GIVEN EXERCISE:
Each line of the material must be repeated precisely, with the pictures left out.

(Scene modeling code data)
══════
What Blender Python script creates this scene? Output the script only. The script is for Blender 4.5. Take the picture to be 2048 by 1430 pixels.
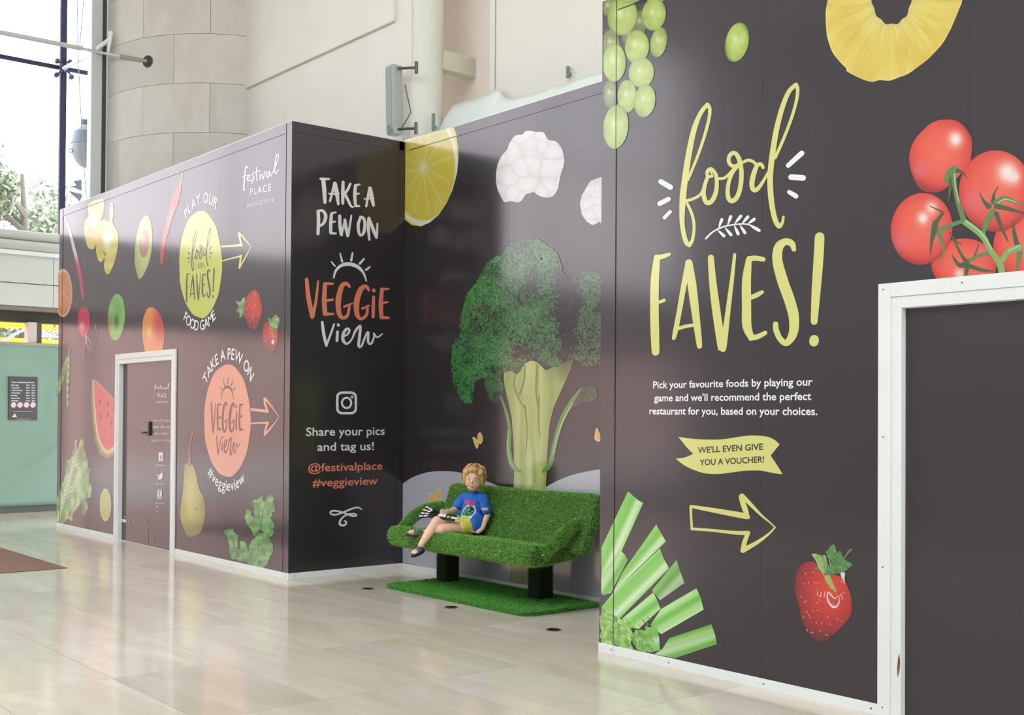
import bpy, bmesh, math, random
import numpy as np
from mathutils import Vector, Matrix, Euler
from mathutils.geometry import delaunay_2d_cdt

for o in list(bpy.data.objects):
    bpy.data.objects.remove(o)
SC = bpy.context.scene
COL = SC.collection
random.seed(7)
RNG = np.random.default_rng(11)

# ------------------------------------------------------------------ camera
HC = 1.5
FPX, YAW, PITCH, ROLL, CY = 2326.3763, .6943, .0119, .0063, 801.95
_F = np.array([-math.cos(YAW), math.sin(YAW), 0.]); _R = np.array([math.sin(YAW), math.cos(YAW), 0.]); _U = np.array([0, 0, 1.])
F2 = _F * math.cos(PITCH) + _U * math.sin(PITCH); _U2 = _U * math.cos(PITCH) - _F * math.sin(PITCH)
R3 = _R * math.cos(ROLL) + _U2 * math.sin(ROLL); U3 = _U2 * math.cos(ROLL) - _R * math.sin(ROLL)
CAM = np.array([0, 0, HC])
cd = bpy.data.cameras.new('camera')
cam = bpy.data.objects.new('camera', cd)
COL.objects.link(cam)
cd.sensor_width = 36; cd.sensor_fit = 'HORIZONTAL'
cd.lens = FPX / 2048 * 36
cd.shift_y = (CY - 715) / 2048
cd.clip_end = 300
cam.matrix_world = Matrix(((R3[0], U3[0], -F2[0], 0), (R3[1], U3[1], -F2[1], 0), (R3[2], U3[2], -F2[2], HC), (0, 0, 0, 1)))
SC.camera = cam
vs = SC.view_settings
vs.view_transform = 'Standard'; vs.look = 'None'; vs.gamma = 1; vs.use_curve_mapping = False
vs.exposure = 0.0

# ------------------------------------------------------------------ sky: bright overcast
wd = bpy.data.worlds.new('sky'); SC.world = wd; wd.use_nodes = True
nt = wd.node_tree; nt.nodes.clear()
wo = nt.nodes.new('ShaderNodeOutputWorld'); wb = nt.nodes.new('ShaderNodeBackground')
tc = nt.nodes.new('ShaderNodeTexCoord'); sx = nt.nodes.new('ShaderNodeSeparateXYZ'); cr = nt.nodes.new('ShaderNodeValToRGB')
nt.links.new(tc.outputs['Generated'], sx.inputs[0]); nt.links.new(sx.outputs['Z'], cr.inputs[0]); nt.links.new(cr.outputs[0], wb.inputs[0]); nt.links.new(wb.outputs[0], wo.inputs[0])
e = cr.color_ramp.elements
e[0].position = 0.1; e[0].color = (1, .98, .97, 1)
e[1].position = 0.5; e[1].color = (.87, .95, 1.0, 1)
wb.inputs[1].default_value = 5.6

# ------------------------------------------------------------------ helpers
YL, XL, XR, YB, H = 5.176, -9.352, -5.335, 6.417, 4.148
XE = -15.51          # far end of the long front
HB = .058            # white foot strip

def s2l(c):
    c = np.asarray(c, float) / 255.
    return np.where(c <= .04045, c / 12.92, ((c + .055) / 1.055) ** 2.4)

MATS = {}
def mat(name, col=(200, 200, 200), rough=.6, ior=1.45, metal=0., noise=None, bump=None, attr=False, spec=None, coat=0., tint=None):
    """Principled; col is display sRGB; noise=(scale, amount); bump=(scale, strength)"""
    if name in MATS: return MATS[name]
    m = bpy.data.materials.new(name); MATS[name] = m; m.use_nodes = True
    n = m.node_tree.nodes; l = m.node_tree.links; b = n['Principled BSDF']
    b.inputs['Roughness'].default_value = rough; b.inputs['IOR'].default_value = ior; b.inputs['Metallic'].default_value = metal
    if spec is not None: b.inputs['Specular IOR Level'].default_value = spec
    if coat: b.inputs['Coat Weight'].default_value = coat; b.inputs['Coat Roughness'].default_value = .13; b.inputs['Coat IOR'].default_value = 1.5
    if tint: b.inputs['Specular Tint'].default_value = (*tint, 1)
    c = s2l(col)
    b.inputs['Base Color'].default_value = (*c, 1)
    if attr:
        a = n.new('ShaderNodeAttribute'); a.attribute_name = 'Col'; l.new(a.outputs['Color'], b.inputs['Base Color'])
    if noise:
        g = n.new('ShaderNodeNewGeometry'); t = n.new('ShaderNodeTexNoise'); t.inputs['Scale'].default_value = noise[0]; t.inputs['Detail'].default_value = 6
        r = n.new('ShaderNodeValToRGB'); l.new(g.outputs['Position'], t.inputs['Vector']); l.new(t.outputs['Fac'], r.inputs[0])
        r.color_ramp.elements[0].position = .3; r.color_ramp.elements[1].position = .7
        r.color_ramp.elements[0].color = (*(c * (1 - noise[1])), 1); r.color_ramp.elements[1].color = (*np.clip(c * (1 + noise[1]), 0, 1), 1)
        l.new(r.outputs[0], b.inputs['Base Color'])
    if bump:
        g = n.new('ShaderNodeNewGeometry'); t = n.new('ShaderNodeTexNoise'); t.inputs['Scale'].default_value = bump[0]; t.inputs['Detail'].default_value = 3
        bp = n.new('ShaderNodeBump'); bp.inputs['Strength'].default_value = bump[1]; bp.inputs['Distance'].default_value = .02
        l.new(g.outputs['Position'], t.inputs['Vector']); l.new(t.outputs['Fac'], bp.inputs['Height']); l.new(bp.outputs[0], b.inputs['Normal'])
    return m

def tag(o, label=None, cat=None, group=None, kind=None):
    if label: o['label'] = label
    if cat: o['category'] = cat
    if group: o['group'] = group
    if kind: o['kind'] = kind
    return o

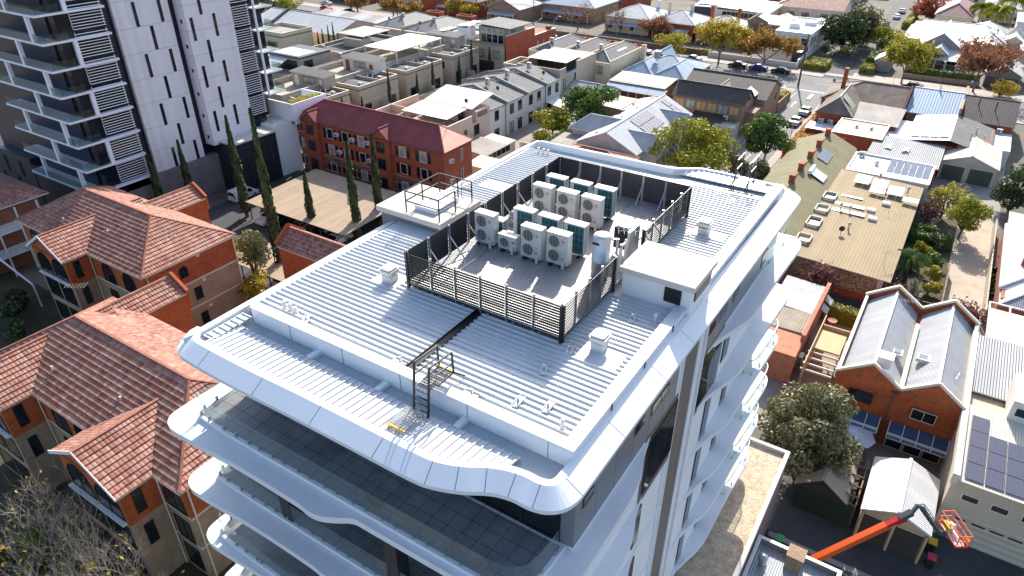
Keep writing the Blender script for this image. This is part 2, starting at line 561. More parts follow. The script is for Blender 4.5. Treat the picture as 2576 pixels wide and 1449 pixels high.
══════
RESPONSE BELOW:
What Blender Python script creates this scene? Output the script only. The script is for Blender 4.5. Take the picture to be 2048 by 1430 pixels.
import bpy, bmesh, math, random
import numpy as np
from mathutils import Vector, Matrix, Euler
from mathutils.geometry import delaunay_2d_cdt

for o in list(bpy.data.objects):
    bpy.data.objects.remove(o)
SC = bpy.context.scene
COL = SC.collection
random.seed(7)
RNG = np.random.default_rng(11)

# ------------------------------------------------------------------ camera
HC = 1.5
FPX, YAW, PITCH, ROLL, CY = 2326.3763, .6943, .0119, .0063, 801.95
_F = np.array([-math.cos(YAW), math.sin(YAW), 0.]); _R = np.array([math.sin(YAW), math.cos(YAW), 0.]); _U = np.array([0, 0, 1.])
F2 = _F * math.cos(PITCH) + _U * math.sin(PITCH); _U2 = _U * math.cos(PITCH) - _F * math.sin(PITCH)
R3 = _R * math.cos(ROLL) + _U2 * math.sin(ROLL); U3 = _U2 * math.cos(ROLL) - _R * math.sin(ROLL)
CAM = np.array([0, 0, HC])
cd = bpy.data.cameras.new('camera')
cam = bpy.data.objects.new('camera', cd)
COL.objects.link(cam)
cd.sensor_width = 36; cd.sensor_fit = 'HORIZONTAL'
cd.lens = FPX / 2048 * 36
cd.shift_y = (CY - 715) / 2048
cd.clip_end = 300
cam.matrix_world = Matrix(((R3[0], U3[0], -F2[0], 0), (R3[1], U3[1], -F2[1], 0), (R3[2], U3[2], -F2[2], HC), (0, 0, 0, 1)))
SC.camera = cam
vs = SC.view_settings
vs.view_transform = 'Standard'; vs.look = 'None'; vs.gamma = 1; vs.use_curve_mapping = False
vs.exposure = 0.0

# ------------------------------------------------------------------ sky: bright overcast
wd = bpy.data.worlds.new('sky'); SC.world = wd; wd.use_nodes = True
nt = wd.node_tree; nt.nodes.clear()
wo = nt.nodes.new('ShaderNodeOutputWorld'); wb = nt.nodes.new('ShaderNodeBackground')
tc = nt.nodes.new('ShaderNodeTexCoord'); sx = nt.nodes.new('ShaderNodeSeparateXYZ'); cr = nt.nodes.new('ShaderNodeValToRGB')
nt.links.new(tc.outputs['Generated'], sx.inputs[0]); nt.links.new(sx.outputs['Z'], cr.inputs[0]); nt.links.new(cr.outputs[0], wb.inputs[0]); nt.links.new(wb.outputs[0], wo.inputs[0])
e = cr.color_ramp.elements
e[0].position = 0.1; e[0].color = (1, .98, .97, 1)
e[1].position = 0.5; e[1].color = (.87, .95, 1.0, 1)
wb.inputs[1].default_value = 5.6

# ------------------------------------------------------------------ helpers
YL, XL, XR, YB, H = 5.176, -9.352, -5.335, 6.417, 4.148
XE = -15.51          # far end of the long front
HB = .058            # white foot strip

def s2l(c):
    c = np.asarray(c, float) / 255.
    return np.where(c <= .04045, c / 12.92, ((c + .055) / 1.055) ** 2.4)

MATS = {}
def mat(name, col=(200, 200, 200), rough=.6, ior=1.45, metal=0., noise=None, bump=None, attr=False, spec=None, coat=0., tint=None):
    """Principled; col is display sRGB; noise=(scale, amount); bump=(scale, strength)"""
    if name in MATS: return MATS[name]
    m = bpy.data.materials.new(name); MATS[name] = m; m.use_nodes = True
    n = m.node_tree.nodes; l = m.node_tree.links; b = n['Principled BSDF']
    b.inputs['Roughness'].default_value = rough; b.inputs['IOR'].default_value = ior; b.inputs['Metallic'].default_value = metal
    if spec is not None: b.inputs['Specular IOR Level'].default_value = spec
    if coat: b.inputs['Coat Weight'].default_value = coat; b.inputs['Coat Roughness'].default_value = .13; b.inputs['Coat IOR'].default_value = 1.5
    if tint: b.inputs['Specular Tint'].default_value = (*tint, 1)
    c = s2l(col)
    b.inputs['Base Color'].default_value = (*c, 1)
    if attr:
        a = n.new('ShaderNodeAttribute'); a.attribute_name = 'Col'; l.new(a.outputs['Color'], b.inputs['Base Color'])
    if noise:
        g = n.new('ShaderNodeNewGeometry'); t = n.new('ShaderNodeTexNoise'); t.inputs['Scale'].default_value = noise[0]; t.inputs['Detail'].default_value = 6
        r = n.new('ShaderNodeValToRGB'); l.new(g.outputs['Position'], t.inputs['Vector']); l.new(t.outputs['Fac'], r.inputs[0])
        r.color_ramp.elements[0].position = .3; r.color_ramp.elements[1].position = .7
        r.color_ramp.elements[0].color = (*(c * (1 - noise[1])), 1); r.color_ramp.elements[1].color = (*np.clip(c * (1 + noise[1]), 0, 1), 1)
        l.new(r.outputs[0], b.inputs['Base Color'])
    if bump:
        g = n.new('ShaderNodeNewGeometry'); t = n.new('ShaderNodeTexNoise'); t.inputs['Scale'].default_value = bump[0]; t.inputs['Detail'].default_value = 3
        bp = n.new('ShaderNodeBump'); bp.inputs['Strength'].default_value = bump[1]; bp.inputs['Distance'].default_value = .02
        l.new(g.outputs['Position'], t.inputs['Vector']); l.new(t.outputs['Fac'], bp.inputs['Height']); l.new(bp.outputs[0], b.inputs['Normal'])
    return m

def tag(o, label=None, cat=None, group=None, kind=None):
    if label: o['label'] = label
    if cat: o['category'] = cat
    if group: o['group'] = group
    if kind: o['kind'] = kind
    return o

Keep writing the Blender script for this image. This is part 2, starting at line 561. More parts follow. The script is for Blender 4.5. Treat the picture as 2576 pixels wide and 1449 pixels high.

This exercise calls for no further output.